Rosa Parks Principle

December 1, 1955. Rosa Parks got on the Montgomery City bus around 6pm after a full day of work. She sat down on the first row of seats in the “colored” section. After three more stops all the “white-only” seats were full. So, the driver moved the “colored section” sign back one row, behind Mrs. Parks. He told the passengers in this row to move back because they were in the white section now. The other three moved. Rosa Parks did not.

The driver asked if she was going to move. She said, “No, I’m not.”
He said, “If you don’t, I’m going to call the police to come arrest you.”
She said, “You may do that.”
She was arrested that day and became a champion of civil rights.

What did Rosa Parks do that made her a hero? She sat down and nothing else. She said, “no.”

The Rosa Parks Principle, for life and leadership, is sometimes the best thing to do is nothing and the right thing to say is no.

Listen, I’m not saying don’t do anything. Mrs. Parks worked that day. I am saying sometimes when our work is done, it’s right to do nothing more. When other people try to move the line and make you feel more is required it’s okay to say, “No.”

The right way to live is to make sure our work is done with excellence, our families receive all the care they need to thrive emotionally/spiritually/physically, and we do as much good as we can for our communities. All three are equally necessary for a proper life. If we feel this is impossible, it is because other people moved the line of what is expected of us, and we allowed it instead of saying, “no.”

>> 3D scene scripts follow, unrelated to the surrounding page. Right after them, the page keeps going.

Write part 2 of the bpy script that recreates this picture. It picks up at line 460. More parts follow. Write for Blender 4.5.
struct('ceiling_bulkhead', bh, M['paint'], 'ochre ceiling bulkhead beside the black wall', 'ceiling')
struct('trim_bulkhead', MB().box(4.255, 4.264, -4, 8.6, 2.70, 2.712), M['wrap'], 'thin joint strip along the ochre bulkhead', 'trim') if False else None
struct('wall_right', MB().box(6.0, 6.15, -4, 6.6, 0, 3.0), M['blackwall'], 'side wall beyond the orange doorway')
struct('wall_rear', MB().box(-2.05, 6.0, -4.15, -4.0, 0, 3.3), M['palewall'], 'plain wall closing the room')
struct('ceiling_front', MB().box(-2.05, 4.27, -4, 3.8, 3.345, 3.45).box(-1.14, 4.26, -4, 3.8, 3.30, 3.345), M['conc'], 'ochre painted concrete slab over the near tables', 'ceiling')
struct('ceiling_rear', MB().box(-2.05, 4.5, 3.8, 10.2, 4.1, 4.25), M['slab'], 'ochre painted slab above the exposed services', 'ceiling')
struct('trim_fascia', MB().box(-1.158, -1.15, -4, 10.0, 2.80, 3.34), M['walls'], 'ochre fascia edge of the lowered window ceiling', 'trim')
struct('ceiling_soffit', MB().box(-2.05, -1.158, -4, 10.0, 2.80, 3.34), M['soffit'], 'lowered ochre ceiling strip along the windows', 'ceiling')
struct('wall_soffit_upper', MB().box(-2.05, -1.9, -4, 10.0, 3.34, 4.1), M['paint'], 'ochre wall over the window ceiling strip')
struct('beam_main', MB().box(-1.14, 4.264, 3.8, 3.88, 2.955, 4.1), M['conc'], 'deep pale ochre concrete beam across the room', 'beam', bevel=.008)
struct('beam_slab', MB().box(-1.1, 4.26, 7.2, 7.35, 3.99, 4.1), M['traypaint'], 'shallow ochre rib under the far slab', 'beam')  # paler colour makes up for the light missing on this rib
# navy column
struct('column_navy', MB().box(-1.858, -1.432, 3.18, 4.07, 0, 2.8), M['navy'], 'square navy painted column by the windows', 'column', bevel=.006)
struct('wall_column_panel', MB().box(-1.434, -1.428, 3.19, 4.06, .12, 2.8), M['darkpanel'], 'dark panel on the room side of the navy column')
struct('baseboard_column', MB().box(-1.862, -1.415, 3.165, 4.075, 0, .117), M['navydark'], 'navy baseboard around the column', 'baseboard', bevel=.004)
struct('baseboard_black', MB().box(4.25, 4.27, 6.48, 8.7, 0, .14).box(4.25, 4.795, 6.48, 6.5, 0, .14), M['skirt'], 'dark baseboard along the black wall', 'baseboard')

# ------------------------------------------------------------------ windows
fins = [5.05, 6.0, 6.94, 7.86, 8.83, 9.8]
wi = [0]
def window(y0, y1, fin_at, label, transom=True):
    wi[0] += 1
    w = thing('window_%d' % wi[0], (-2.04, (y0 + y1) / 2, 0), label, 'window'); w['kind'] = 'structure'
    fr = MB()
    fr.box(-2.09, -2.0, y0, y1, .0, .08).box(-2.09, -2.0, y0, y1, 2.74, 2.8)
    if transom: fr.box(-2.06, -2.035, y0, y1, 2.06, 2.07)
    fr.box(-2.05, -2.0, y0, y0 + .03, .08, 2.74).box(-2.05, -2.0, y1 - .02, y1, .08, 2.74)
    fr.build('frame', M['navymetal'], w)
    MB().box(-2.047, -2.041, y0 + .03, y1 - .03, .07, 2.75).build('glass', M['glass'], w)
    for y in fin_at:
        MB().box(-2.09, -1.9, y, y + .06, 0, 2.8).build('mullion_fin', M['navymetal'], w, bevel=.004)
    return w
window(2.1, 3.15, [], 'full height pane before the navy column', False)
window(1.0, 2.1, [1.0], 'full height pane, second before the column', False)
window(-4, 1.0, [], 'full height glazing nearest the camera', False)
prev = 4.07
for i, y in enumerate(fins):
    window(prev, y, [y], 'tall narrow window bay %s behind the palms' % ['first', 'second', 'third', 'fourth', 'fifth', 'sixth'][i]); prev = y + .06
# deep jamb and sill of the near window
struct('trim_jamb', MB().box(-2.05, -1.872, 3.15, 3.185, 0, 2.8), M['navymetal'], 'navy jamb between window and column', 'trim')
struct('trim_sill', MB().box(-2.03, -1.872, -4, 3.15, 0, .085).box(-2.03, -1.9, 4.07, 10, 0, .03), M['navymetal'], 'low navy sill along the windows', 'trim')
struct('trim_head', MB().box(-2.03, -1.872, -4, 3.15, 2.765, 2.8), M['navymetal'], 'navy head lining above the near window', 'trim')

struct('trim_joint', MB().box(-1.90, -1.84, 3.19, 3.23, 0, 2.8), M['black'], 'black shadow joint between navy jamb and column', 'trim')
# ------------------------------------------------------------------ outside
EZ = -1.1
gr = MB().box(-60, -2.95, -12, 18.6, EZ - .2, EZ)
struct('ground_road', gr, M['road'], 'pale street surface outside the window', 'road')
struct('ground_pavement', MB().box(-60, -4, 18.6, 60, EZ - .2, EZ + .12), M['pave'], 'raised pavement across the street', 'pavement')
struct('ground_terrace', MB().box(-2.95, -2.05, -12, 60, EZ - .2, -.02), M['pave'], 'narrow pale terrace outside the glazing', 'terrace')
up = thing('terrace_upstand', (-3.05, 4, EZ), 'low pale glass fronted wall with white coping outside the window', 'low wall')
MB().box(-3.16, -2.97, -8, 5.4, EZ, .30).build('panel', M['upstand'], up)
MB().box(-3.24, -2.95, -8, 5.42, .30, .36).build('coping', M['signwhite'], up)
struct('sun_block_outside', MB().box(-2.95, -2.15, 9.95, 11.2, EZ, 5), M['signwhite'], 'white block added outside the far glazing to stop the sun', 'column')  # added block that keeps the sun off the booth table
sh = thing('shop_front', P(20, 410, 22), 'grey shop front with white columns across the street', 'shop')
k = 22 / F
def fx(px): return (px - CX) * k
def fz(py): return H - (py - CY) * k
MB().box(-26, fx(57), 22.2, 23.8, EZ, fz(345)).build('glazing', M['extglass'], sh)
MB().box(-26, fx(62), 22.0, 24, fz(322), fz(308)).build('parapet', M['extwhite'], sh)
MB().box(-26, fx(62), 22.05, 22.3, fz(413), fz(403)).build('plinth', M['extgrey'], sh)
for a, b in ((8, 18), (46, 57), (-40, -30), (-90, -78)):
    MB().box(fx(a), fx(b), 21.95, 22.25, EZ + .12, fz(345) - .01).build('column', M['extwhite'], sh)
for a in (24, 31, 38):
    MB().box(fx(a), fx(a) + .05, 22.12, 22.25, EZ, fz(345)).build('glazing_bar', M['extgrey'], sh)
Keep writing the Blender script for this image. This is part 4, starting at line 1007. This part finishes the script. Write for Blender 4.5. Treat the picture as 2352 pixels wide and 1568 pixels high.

At work, we let the line move towards shortcuts that allow us to avoid excellence because we accept the lies of mediocrity and status quo instead of the truth of our real potential. Others let the line move towards overload because we believe the lie that our identity comes from more compensation, praise, and a better position, so we strive for something else and miss excellence.

At home, we allow other people to set the line and let our schools, clubs, sports teams, hobbies, etc. distract us from our privilege and responsibility make sure our partner/children/grandchildren really are thriving.

In our communities, we let other people move the line towards values we don’t hold and decisions we don’t agree with because we are too busy or disinterested to be involved and make sure everyone else has the best opportunity to live in peace and fulfillment.

It happens because we don’t say “No.”
We don’t say, “No” because we don’t want the consequences.
Rosa Parks got arrested. Doing the right thing has to be worth the consequences or you will let other people move the line and you will never learn to say, “no” for the sake of your work, family or community.